Solar Impulse deploys inflatable hangar after continuing flight
Solar Impulse, the solar-powered airplane landed in Lambert-St. Louis International Airport on Tuesday, June 4th. The completion of the third leg of the 2013 Across America mission also inaugurates the use of the inflatable mobile hangar, deployed for the first time during a mission. Landing in St. Louis brings Swiss pioneers Bertrand Piccard and André Borschberg, a step closer to accomplishing the coast-to-coast crossing of the USA, with New York City as final destination.
This was Bertrand Piccard's longest flight in the single-seat cockpit to date. The flight originated Monday, June 3rd from Dallas/Fort Worth International Airport when Piccard took off at 04:06 a.m. CDT (Texas time). After 21 hours and 21 minutes, he landed the Solar Impulse prototype at 01:28 a.m. CDT Tuesday, June 4th at Lambert-St. Louis International Airport.
While Solar Impulse was on its way from Dallas to St. Louis, the rest of the Solar Impulse team had only a few hours to deploy the inflatable mobile hangar where the aircraft will be housed upon landing. Operating in real time mission conditions was a first for the project and an important milestone. The revolutionary structure has been conceived and designed by Solar Impulse for the around-the-world mission in 2015, but will now provide a shelter after last weekend's storm that severely damaged the hangar reserved for Solar Impulse at Lambert-St. Louis International Airport.
"We brought the inflatable hangar to the USA for testing purposes and in fact it allowed the mission to stay on schedule. This exercise is now a proof of concept: rather than taking the airplane to a hangar, we have taken the hangar to the airplane," said André Borschberg, Co-founder, CEO and pilot of Solar Impulse.
The choice of St. Louis as the Solar Impulse Midwest stop was no coincidence. The city has played a significant role in the history of U.S. aviation back in the days when Charles Lindbergh was a chief pilot for the Chicago to St. Louis U.S. Mail Route. The city's business leaders, including the namesake of Lambert-St. Louis International Airport, Albert Bond Lambert, supported Lindbergh in his bid to make the first trans-Atlantic flight between New York and Paris in 1927 in the "Spirit of St. Louis."
"It was particularly important for me to come to St. Louis because I was so inspired when I met Charles Lindbergh at Cape Canaveral during a launch of the Apollo when I was eleven years old. I'm truly moved to be able to land here today with Solar Impulse," said Bertrand Piccard, Initiator, Chairman and pilot of Solar Impulse shortly after landing.
An innovative concept: an inflatable hangar conceived and designed by the Solar Impulse team to shelter the aircraft at stopovers along the circumnavigation of the globe in 2015. The textile chosen to build the hangar, although very resistant, is also thin enough to be translucent.
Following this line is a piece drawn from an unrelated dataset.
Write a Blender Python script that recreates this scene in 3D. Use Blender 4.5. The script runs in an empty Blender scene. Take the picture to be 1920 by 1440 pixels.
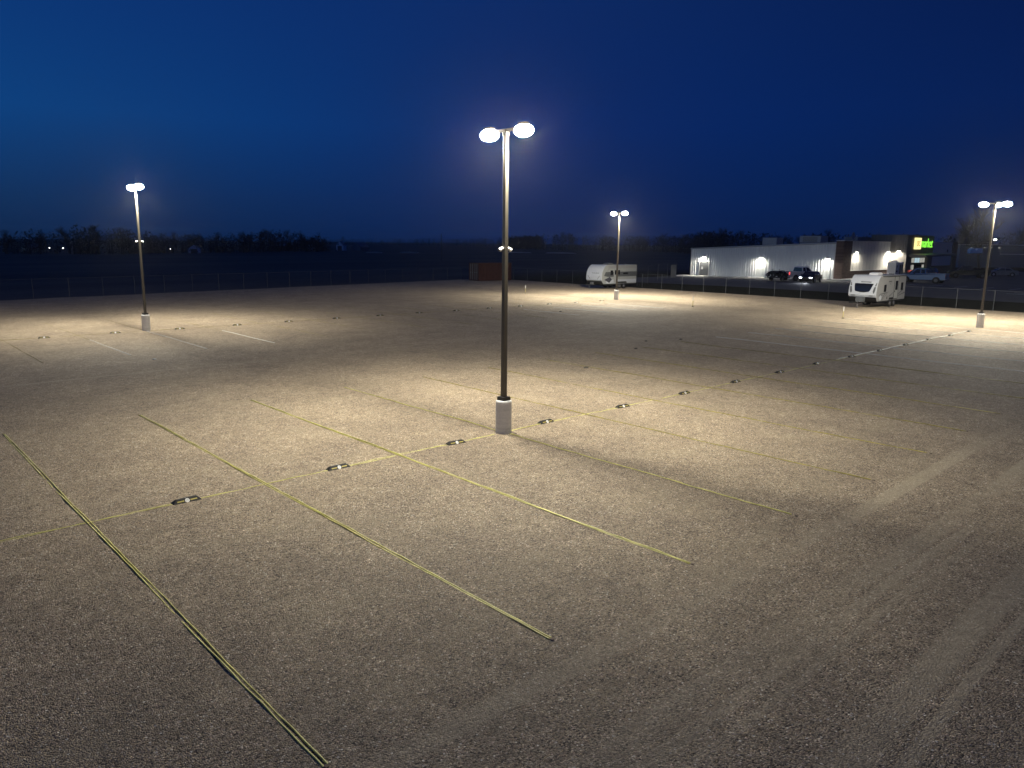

This allows sunlight to shine through to charge the solar airplane's batteries. Significant research was invested in the concept to ensure high versatility, low weight, high resistance and easy transportation. Each module is a separate entity.
It took several years of research and analysis to find the appropriate material and the most efficient design to fit Solar Impulse project specificities. Thanks to direct collaboration and key support from Solar Impulse Main Partner Solvay, the mobile hangar is being used today. The first wind resistance tests were conducted in 2011 with the first prototype and the first time the aircraft was integrated into the structure was in early 2013. The first time the inflatable mobile hangar was deployed in real time mission conditions was at Lambert-St. Louis International Airport in June 2013.
Early on in the project the team identified a need for a very flexible solution to shelter the aircraft anywhere in the world with rapid deployment. The light weight of the aircraft requires appropriate protection from adverse weather conditions at all times, a requirement that would be difficult to satisfy at every airport along the 2015 around-the-world flight itinerary.